Illustration Quantum Matter and Quantum Information

Many players in the field agree: the next paradigm shift in information processing will be the quantum revolution. Equally clear is that this breakthrough demands a continuous exchange of insights and results between computer science, experimental and theoretical physics, and mathematics. At UvA, great strides have been made in these individual disciplines. Recognizing that the newly approved UvA Research Priority Area (RPA) Quantum Matter & Quantum Information (QM&QI) is ideally situated right at these crossroads, the next step is the formation of a single research center. This will further unite the different disciplines, taking full advantage of the joint Science Park location.

In the coming few years, resources will be bundled to strive towards the game-changing goal of quantum computation, and en route the expectations are high for science of great impact resulting from coordinated and multidisciplinary efforts in areas in which the Amsterdam consortium already plays a leading role, such as: multi-particle entanglement, topological protection, quantum cryptography and theory of strongly interacting quantum matter.
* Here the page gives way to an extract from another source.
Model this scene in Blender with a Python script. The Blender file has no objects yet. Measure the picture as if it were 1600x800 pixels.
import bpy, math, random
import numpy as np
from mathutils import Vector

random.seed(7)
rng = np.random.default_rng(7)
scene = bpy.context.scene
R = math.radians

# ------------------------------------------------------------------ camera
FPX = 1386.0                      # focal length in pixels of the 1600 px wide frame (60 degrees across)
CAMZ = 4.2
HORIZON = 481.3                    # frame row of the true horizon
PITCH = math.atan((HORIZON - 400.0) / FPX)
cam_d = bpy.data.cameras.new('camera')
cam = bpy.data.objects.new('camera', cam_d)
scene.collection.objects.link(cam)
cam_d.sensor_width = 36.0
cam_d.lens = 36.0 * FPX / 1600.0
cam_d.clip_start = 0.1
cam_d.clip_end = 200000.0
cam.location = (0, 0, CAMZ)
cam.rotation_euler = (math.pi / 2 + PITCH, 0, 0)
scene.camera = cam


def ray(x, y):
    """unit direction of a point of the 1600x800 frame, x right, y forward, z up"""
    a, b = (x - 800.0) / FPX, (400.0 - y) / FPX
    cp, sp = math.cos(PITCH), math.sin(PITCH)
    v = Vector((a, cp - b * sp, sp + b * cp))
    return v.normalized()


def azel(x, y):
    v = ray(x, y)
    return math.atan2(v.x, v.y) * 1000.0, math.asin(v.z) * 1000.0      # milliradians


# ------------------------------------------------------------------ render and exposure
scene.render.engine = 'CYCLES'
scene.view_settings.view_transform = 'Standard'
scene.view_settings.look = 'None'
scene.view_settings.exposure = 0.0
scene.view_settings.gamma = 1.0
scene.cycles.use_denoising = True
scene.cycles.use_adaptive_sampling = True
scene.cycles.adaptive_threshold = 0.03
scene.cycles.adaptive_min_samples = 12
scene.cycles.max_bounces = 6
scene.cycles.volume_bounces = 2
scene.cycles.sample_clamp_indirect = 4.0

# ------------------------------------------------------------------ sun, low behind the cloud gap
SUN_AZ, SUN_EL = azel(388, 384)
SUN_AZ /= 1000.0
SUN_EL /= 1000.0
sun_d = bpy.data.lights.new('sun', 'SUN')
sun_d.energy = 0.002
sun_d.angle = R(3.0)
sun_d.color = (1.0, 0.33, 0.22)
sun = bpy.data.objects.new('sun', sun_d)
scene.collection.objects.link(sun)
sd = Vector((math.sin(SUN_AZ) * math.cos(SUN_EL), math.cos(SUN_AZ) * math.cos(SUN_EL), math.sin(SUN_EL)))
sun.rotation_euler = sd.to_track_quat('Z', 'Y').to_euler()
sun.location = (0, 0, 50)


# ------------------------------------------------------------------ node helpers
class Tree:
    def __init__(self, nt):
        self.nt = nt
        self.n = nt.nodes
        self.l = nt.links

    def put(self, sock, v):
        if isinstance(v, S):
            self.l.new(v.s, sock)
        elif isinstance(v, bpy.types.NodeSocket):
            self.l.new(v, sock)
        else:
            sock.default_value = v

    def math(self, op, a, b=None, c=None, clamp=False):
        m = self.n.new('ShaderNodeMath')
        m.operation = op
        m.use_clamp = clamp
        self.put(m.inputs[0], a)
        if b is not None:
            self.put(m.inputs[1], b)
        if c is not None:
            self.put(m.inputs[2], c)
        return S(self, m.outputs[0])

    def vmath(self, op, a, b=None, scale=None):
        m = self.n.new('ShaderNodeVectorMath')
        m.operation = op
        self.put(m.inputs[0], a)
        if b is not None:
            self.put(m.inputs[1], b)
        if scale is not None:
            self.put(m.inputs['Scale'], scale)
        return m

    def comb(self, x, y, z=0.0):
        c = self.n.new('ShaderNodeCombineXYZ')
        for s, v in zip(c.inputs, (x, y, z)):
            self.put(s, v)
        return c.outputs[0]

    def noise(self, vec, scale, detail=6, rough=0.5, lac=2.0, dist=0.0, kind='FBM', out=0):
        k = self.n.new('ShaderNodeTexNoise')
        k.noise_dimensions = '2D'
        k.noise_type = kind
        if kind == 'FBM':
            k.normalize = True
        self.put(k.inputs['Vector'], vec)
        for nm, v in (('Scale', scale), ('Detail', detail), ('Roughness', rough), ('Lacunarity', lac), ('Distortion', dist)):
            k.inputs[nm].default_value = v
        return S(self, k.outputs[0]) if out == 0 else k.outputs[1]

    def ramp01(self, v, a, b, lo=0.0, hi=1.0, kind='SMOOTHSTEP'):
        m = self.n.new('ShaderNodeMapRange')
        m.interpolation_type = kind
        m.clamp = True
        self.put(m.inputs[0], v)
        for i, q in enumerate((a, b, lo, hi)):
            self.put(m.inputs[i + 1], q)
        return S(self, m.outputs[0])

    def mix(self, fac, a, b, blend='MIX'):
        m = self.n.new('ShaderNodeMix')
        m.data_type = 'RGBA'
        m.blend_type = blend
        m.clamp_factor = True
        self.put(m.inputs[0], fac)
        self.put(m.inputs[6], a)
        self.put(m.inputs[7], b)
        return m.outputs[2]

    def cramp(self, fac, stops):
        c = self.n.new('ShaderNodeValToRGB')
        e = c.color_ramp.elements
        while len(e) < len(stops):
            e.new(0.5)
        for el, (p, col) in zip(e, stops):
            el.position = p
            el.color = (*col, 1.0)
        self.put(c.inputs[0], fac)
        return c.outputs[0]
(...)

Not only are these themes suited to the aim of speeding the advent of quantum computation and information processing, they also enable maximal positive feedback from new quantum-information and information theoretical approaches into important, difficult problems in physics such as the development of a predictive description of complex, strongly interacting quantum systems.

 

QMQI organisation jigsaw
Research groups participating in the QM&QI RPA and their scientific surroundings.

 

Five UvA research groups are active in the area of Quantum Matter & Quantum Information, bundling the expertise of three UvA research institutes −Institute of Physics (IoP), Korteweg-de Vries Institute (KdVI), Institute for Logic, Language and Computation (ILLC)− and involving the NWO's Center for Mathematics and Computer Science (CWI).

  • Experimental Physics (IoP-Van der Waals-Zeeman Institute): Quantum Gases and Quantum Information and Quantum Electron Matter
  • Theoretical Physics (IoP- Institute for Theoretical Physics Amsterdam): Low-D Quantum Condensed Matter and Quantum Information 
  • Mathematics (KdVI): Algebra, Geometry and Mathematical Physics
  • Theoretical Computer Science (ILLC / CWI): Quantum Computing.

The multidisciplinary approach of the QM&QI RPA is well suited to speed up breakthroughs in the field and this, in turn, will boost innovation and valorization. In the long term, quantum information and quantum technologies will become pervasive and permanent cornerstones of activities across science, with impact on society as a whole.